Write every line out verbatim and omit the pictures.

**Dataset excerpt**.
[Begin]

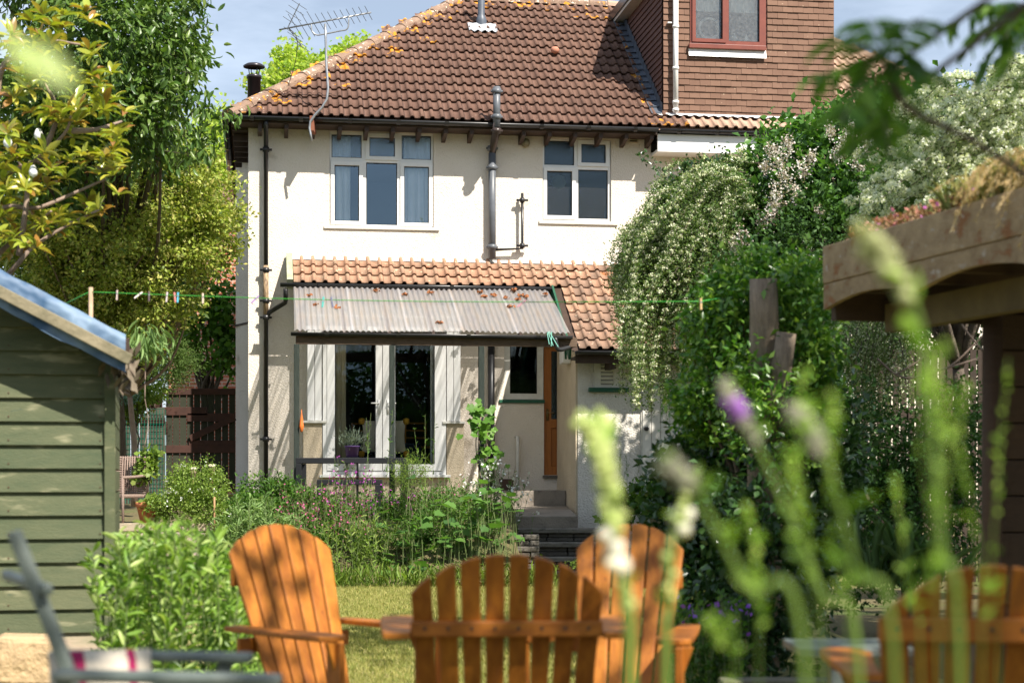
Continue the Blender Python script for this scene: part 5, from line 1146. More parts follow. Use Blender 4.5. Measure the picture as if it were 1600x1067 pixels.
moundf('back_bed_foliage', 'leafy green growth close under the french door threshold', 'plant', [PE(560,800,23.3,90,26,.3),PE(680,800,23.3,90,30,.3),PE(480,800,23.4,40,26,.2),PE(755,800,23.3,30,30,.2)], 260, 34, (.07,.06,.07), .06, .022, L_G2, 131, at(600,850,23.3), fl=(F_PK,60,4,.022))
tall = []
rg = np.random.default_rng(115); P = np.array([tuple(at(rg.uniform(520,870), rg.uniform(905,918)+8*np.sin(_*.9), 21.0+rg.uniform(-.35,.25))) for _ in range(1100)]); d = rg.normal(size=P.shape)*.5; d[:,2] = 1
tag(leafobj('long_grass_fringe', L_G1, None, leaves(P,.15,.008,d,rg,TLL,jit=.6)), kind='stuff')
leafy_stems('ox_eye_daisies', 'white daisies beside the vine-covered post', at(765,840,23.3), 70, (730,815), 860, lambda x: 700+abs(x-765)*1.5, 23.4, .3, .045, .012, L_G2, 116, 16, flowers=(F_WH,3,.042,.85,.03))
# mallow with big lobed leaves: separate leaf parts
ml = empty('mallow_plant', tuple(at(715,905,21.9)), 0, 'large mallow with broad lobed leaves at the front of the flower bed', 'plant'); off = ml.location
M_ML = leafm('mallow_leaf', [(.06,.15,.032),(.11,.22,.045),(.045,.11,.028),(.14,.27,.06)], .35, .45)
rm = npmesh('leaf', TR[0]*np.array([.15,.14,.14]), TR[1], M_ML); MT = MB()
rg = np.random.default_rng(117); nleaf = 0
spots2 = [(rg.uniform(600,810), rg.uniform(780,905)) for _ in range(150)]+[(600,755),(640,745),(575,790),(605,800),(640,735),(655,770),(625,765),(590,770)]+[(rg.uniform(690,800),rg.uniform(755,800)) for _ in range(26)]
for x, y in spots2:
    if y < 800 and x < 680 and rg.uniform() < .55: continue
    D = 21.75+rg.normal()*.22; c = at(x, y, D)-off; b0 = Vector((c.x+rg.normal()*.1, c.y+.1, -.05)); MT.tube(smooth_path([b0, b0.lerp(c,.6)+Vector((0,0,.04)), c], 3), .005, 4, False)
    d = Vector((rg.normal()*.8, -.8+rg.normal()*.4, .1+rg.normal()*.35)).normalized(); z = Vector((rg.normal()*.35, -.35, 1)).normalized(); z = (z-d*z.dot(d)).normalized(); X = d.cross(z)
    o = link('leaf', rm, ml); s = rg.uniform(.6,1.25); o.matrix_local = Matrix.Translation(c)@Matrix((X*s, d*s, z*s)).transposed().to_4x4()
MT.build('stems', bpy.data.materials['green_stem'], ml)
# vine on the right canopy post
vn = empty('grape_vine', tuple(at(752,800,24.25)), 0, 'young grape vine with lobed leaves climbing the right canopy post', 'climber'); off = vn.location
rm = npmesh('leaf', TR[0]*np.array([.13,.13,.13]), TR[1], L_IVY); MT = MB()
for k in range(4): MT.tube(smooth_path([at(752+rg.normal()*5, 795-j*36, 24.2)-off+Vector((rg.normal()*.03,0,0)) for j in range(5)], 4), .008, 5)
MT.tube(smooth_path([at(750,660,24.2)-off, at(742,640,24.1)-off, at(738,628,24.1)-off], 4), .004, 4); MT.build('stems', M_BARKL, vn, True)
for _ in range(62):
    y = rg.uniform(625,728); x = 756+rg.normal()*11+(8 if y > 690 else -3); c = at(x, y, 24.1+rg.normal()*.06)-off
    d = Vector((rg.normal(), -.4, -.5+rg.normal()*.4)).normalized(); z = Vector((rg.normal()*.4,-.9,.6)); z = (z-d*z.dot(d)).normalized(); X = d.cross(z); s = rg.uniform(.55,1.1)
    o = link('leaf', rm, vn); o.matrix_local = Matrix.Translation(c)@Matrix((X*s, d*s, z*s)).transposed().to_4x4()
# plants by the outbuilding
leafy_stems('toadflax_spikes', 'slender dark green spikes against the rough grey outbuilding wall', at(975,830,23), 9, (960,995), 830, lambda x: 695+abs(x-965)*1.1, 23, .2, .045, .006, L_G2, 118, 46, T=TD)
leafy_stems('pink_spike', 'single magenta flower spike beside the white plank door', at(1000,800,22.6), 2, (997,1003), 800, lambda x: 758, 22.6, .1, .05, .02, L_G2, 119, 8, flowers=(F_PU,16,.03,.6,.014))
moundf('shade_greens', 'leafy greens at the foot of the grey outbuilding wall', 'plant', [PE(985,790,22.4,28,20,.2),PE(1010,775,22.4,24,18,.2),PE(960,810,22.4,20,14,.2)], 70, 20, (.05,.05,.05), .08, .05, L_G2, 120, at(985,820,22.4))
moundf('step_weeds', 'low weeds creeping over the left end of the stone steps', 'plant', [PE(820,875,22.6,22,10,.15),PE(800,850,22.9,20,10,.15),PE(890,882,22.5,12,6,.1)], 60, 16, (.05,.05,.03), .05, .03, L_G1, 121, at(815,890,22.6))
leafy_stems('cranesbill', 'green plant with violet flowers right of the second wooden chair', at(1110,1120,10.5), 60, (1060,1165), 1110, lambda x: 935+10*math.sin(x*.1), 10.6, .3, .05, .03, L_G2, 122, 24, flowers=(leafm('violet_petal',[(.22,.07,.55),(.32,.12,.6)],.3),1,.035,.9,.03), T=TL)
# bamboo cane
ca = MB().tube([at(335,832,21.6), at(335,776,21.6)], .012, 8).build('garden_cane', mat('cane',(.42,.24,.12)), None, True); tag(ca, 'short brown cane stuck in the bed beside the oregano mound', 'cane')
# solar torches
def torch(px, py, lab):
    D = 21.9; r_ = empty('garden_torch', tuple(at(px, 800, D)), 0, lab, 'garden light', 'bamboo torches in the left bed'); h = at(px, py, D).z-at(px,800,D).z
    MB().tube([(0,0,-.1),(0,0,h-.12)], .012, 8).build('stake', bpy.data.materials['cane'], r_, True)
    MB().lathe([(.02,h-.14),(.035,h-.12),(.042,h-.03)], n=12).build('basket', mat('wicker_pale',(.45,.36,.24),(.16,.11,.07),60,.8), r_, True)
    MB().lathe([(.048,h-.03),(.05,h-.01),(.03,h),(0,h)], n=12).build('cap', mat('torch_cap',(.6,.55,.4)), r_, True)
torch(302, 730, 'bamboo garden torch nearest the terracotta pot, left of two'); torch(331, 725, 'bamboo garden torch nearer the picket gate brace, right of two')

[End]

**Result of this task**.
Continue the Blender Python script for this scene: part 5, from line 1146. More parts follow. Use Blender 4.5. Measure the picture as if it were 1600x1067 pixels.
moundf('back_bed_foliage', 'leafy green growth close under the french door threshold', 'plant', [PE(560,800,23.3,90,26,.3),PE(680,800,23.3,90,30,.3),PE(480,800,23.4,40,26,.2),PE(755,800,23.3,30,30,.2)], 260, 34, (.07,.06,.07), .06, .022, L_G2, 131, at(600,850,23.3), fl=(F_PK,60,4,.022))
tall = []
rg = np.random.default_rng(115); P = np.array([tuple(at(rg.uniform(520,870), rg.uniform(905,918)+8*np.sin(_*.9), 21.0+rg.uniform(-.35,.25))) for _ in range(1100)]); d = rg.normal(size=P.shape)*.5; d[:,2] = 1
tag(leafobj('long_grass_fringe', L_G1, None, leaves(P,.15,.008,d,rg,TLL,jit=.6)), kind='stuff')
leafy_stems('ox_eye_daisies', 'white daisies beside the vine-covered post', at(765,840,23.3), 70, (730,815), 860, lambda x: 700+abs(x-765)*1.5, 23.4, .3, .045, .012, L_G2, 116, 16, flowers=(F_WH,3,.042,.85,.03))
# mallow with big lobed leaves: separate leaf parts
ml = empty('mallow_plant', tuple(at(715,905,21.9)), 0, 'large mallow with broad lobed leaves at the front of the flower bed', 'plant'); off = ml.location
M_ML = leafm('mallow_leaf', [(.06,.15,.032),(.11,.22,.045),(.045,.11,.028),(.14,.27,.06)], .35, .45)
rm = npmesh('leaf', TR[0]*np.array([.15,.14,.14]), TR[1], M_ML); MT = MB()
rg = np.random.default_rng(117); nleaf = 0
spots2 = [(rg.uniform(600,810), rg.uniform(780,905)) for _ in range(150)]+[(600,755),(640,745),(575,790),(605,800),(640,735),(655,770),(625,765),(590,770)]+[(rg.uniform(690,800),rg.uniform(755,800)) for _ in range(26)]
for x, y in spots2:
    if y < 800 and x < 680 and rg.uniform() < .55: continue
    D = 21.75+rg.normal()*.22; c = at(x, y, D)-off; b0 = Vector((c.x+rg.normal()*.1, c.y+.1, -.05)); MT.tube(smooth_path([b0, b0.lerp(c,.6)+Vector((0,0,.04)), c], 3), .005, 4, False)
    d = Vector((rg.normal()*.8, -.8+rg.normal()*.4, .1+rg.normal()*.35)).normalized(); z = Vector((rg.normal()*.35, -.35, 1)).normalized(); z = (z-d*z.dot(d)).normalized(); X = d.cross(z)
    o = link('leaf', rm, ml); s = rg.uniform(.6,1.25); o.matrix_local = Matrix.Translation(c)@Matrix((X*s, d*s, z*s)).transposed().to_4x4()
MT.build('stems', bpy.data.materials['green_stem'], ml)
# vine on the right canopy post
vn = empty('grape_vine', tuple(at(752,800,24.25)), 0, 'young grape vine with lobed leaves climbing the right canopy post', 'climber'); off = vn.location
rm = npmesh('leaf', TR[0]*np.array([.13,.13,.13]), TR[1], L_IVY); MT = MB()
for k in range(4): MT.tube(smooth_path([at(752+rg.normal()*5, 795-j*36, 24.2)-off+Vector((rg.normal()*.03,0,0)) for j in range(5)], 4), .008, 5)
MT.tube(smooth_path([at(750,660,24.2)-off, at(742,640,24.1)-off, at(738,628,24.1)-off], 4), .004, 4); MT.build('stems', M_BARKL, vn, True)
for _ in range(62):
    y = rg.uniform(625,728); x = 756+rg.normal()*11+(8 if y > 690 else -3); c = at(x, y, 24.1+rg.normal()*.06)-off
    d = Vector((rg.normal(), -.4, -.5+rg.normal()*.4)).normalized(); z = Vector((rg.normal()*.4,-.9,.6)); z = (z-d*z.dot(d)).normalized(); X = d.cross(z); s = rg.uniform(.55,1.1)
    o = link('leaf', rm, vn); o.matrix_local = Matrix.Translation(c)@Matrix((X*s, d*s, z*s)).transposed().to_4x4()
# plants by the outbuilding
leafy_stems('toadflax_spikes', 'slender dark green spikes against the rough grey outbuilding wall', at(975,830,23), 9, (960,995), 830, lambda x: 695+abs(x-965)*1.1, 23, .2, .045, .006, L_G2, 118, 46, T=TD)
leafy_stems('pink_spike', 'single magenta flower spike beside the white plank door', at(1000,800,22.6), 2, (997,1003), 800, lambda x: 758, 22.6, .1, .05, .02, L_G2, 119, 8, flowers=(F_PU,16,.03,.6,.014))
moundf('shade_greens', 'leafy greens at the foot of the grey outbuilding wall', 'plant', [PE(985,790,22.4,28,20,.2),PE(1010,775,22.4,24,18,.2),PE(960,810,22.4,20,14,.2)], 70, 20, (.05,.05,.05), .08, .05, L_G2, 120, at(985,820,22.4))
moundf('step_weeds', 'low weeds creeping over the left end of the stone steps', 'plant', [PE(820,875,22.6,22,10,.15),PE(800,850,22.9,20,10,.15),PE(890,882,22.5,12,6,.1)], 60, 16, (.05,.05,.03), .05, .03, L_G1, 121, at(815,890,22.6))
leafy_stems('cranesbill', 'green plant with violet flowers right of the second wooden chair', at(1110,1120,10.5), 60, (1060,1165), 1110, lambda x: 935+10*math.sin(x*.1), 10.6, .3, .05, .03, L_G2, 122, 24, flowers=(leafm('violet_petal',[(.22,.07,.55),(.32,.12,.6)],.3),1,.035,.9,.03), T=TL)
# bamboo cane
ca = MB().tube([at(335,832,21.6), at(335,776,21.6)], .012, 8).build('garden_cane', mat('cane',(.42,.24,.12)), None, True); tag(ca, 'short brown cane stuck in the bed beside the oregano mound', 'cane')
# solar torches
def torch(px, py, lab):
    D = 21.9; r_ = empty('garden_torch', tuple(at(px, 800, D)), 0, lab, 'garden light', 'bamboo torches in the left bed'); h = at(px, py, D).z-at(px,800,D).z
    MB().tube([(0,0,-.1),(0,0,h-.12)], .012, 8).build('stake', bpy.data.materials['cane'], r_, True)
    MB().lathe([(.02,h-.14),(.035,h-.12),(.042,h-.03)], n=12).build('basket', mat('wicker_pale',(.45,.36,.24),(.16,.11,.07),60,.8), r_, True)
    MB().lathe([(.048,h-.03),(.05,h-.01),(.03,h),(0,h)], n=12).build('cap', mat('torch_cap',(.6,.55,.4)), r_, True)
torch(302, 730, 'bamboo garden torch nearest the terracotta pot, left of two'); torch(331, 725, 'bamboo garden torch nearer the picket gate brace, right of two')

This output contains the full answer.